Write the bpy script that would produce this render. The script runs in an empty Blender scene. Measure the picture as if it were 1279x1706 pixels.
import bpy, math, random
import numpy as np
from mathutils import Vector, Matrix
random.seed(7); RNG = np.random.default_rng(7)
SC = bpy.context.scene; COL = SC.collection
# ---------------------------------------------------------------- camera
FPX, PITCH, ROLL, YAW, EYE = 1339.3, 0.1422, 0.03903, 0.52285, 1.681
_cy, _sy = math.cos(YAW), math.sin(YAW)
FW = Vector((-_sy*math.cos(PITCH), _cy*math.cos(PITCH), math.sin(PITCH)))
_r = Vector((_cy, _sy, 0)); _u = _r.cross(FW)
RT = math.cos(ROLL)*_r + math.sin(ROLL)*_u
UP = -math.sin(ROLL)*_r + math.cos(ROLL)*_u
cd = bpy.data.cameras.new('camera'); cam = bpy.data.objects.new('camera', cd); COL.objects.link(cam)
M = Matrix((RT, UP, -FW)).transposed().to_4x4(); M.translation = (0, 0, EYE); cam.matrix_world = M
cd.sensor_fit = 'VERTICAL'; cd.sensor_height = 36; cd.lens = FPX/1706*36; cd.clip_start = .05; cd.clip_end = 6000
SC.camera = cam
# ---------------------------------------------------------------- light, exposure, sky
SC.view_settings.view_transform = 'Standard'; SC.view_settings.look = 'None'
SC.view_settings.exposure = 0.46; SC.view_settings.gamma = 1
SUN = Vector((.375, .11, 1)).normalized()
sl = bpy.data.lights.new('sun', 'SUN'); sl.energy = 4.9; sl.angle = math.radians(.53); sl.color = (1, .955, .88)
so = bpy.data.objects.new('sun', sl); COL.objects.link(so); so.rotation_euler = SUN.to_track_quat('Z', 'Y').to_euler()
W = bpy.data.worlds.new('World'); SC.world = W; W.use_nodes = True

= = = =

From the data above, extract every line in its exact form.

Write the bpy script that would produce this render. The script runs in an empty Blender scene. Measure the picture as if it were 1279x1706 pixels.
import bpy, math, random
import numpy as np
from mathutils import Vector, Matrix
random.seed(7); RNG = np.random.default_rng(7)
SC = bpy.context.scene; COL = SC.collection
# ---------------------------------------------------------------- camera
FPX, PITCH, ROLL, YAW, EYE = 1339.3, 0.1422, 0.03903, 0.52285, 1.681
_cy, _sy = math.cos(YAW), math.sin(YAW)
FW = Vector((-_sy*math.cos(PITCH), _cy*math.cos(PITCH), math.sin(PITCH)))
_r = Vector((_cy, _sy, 0)); _u = _r.cross(FW)
RT = math.cos(ROLL)*_r + math.sin(ROLL)*_u
UP = -math.sin(ROLL)*_r + math.cos(ROLL)*_u
cd = bpy.data.cameras.new('camera'); cam = bpy.data.objects.new('camera', cd); COL.objects.link(cam)
M = Matrix((RT, UP, -FW)).transposed().to_4x4(); M.translation = (0, 0, EYE); cam.matrix_world = M
cd.sensor_fit = 'VERTICAL'; cd.sensor_height = 36; cd.lens = FPX/1706*36; cd.clip_start = .05; cd.clip_end = 6000
SC.camera = cam
# ---------------------------------------------------------------- light, exposure, sky
SC.view_settings.view_transform = 'Standard'; SC.view_settings.look = 'None'
SC.view_settings.exposure = 0.46; SC.view_settings.gamma = 1
SUN = Vector((.375, .11, 1)).normalized()
sl = bpy.data.lights.new('sun', 'SUN'); sl.energy = 4.9; sl.angle = math.radians(.53); sl.color = (1, .955, .88)
so = bpy.data.objects.new('sun', sl); COL.objects.link(so); so.rotation_euler = SUN.to_track_quat('Z', 'Y').to_euler()
W = bpy.data.worlds.new('World'); SC.world = W; W.use_nodes = True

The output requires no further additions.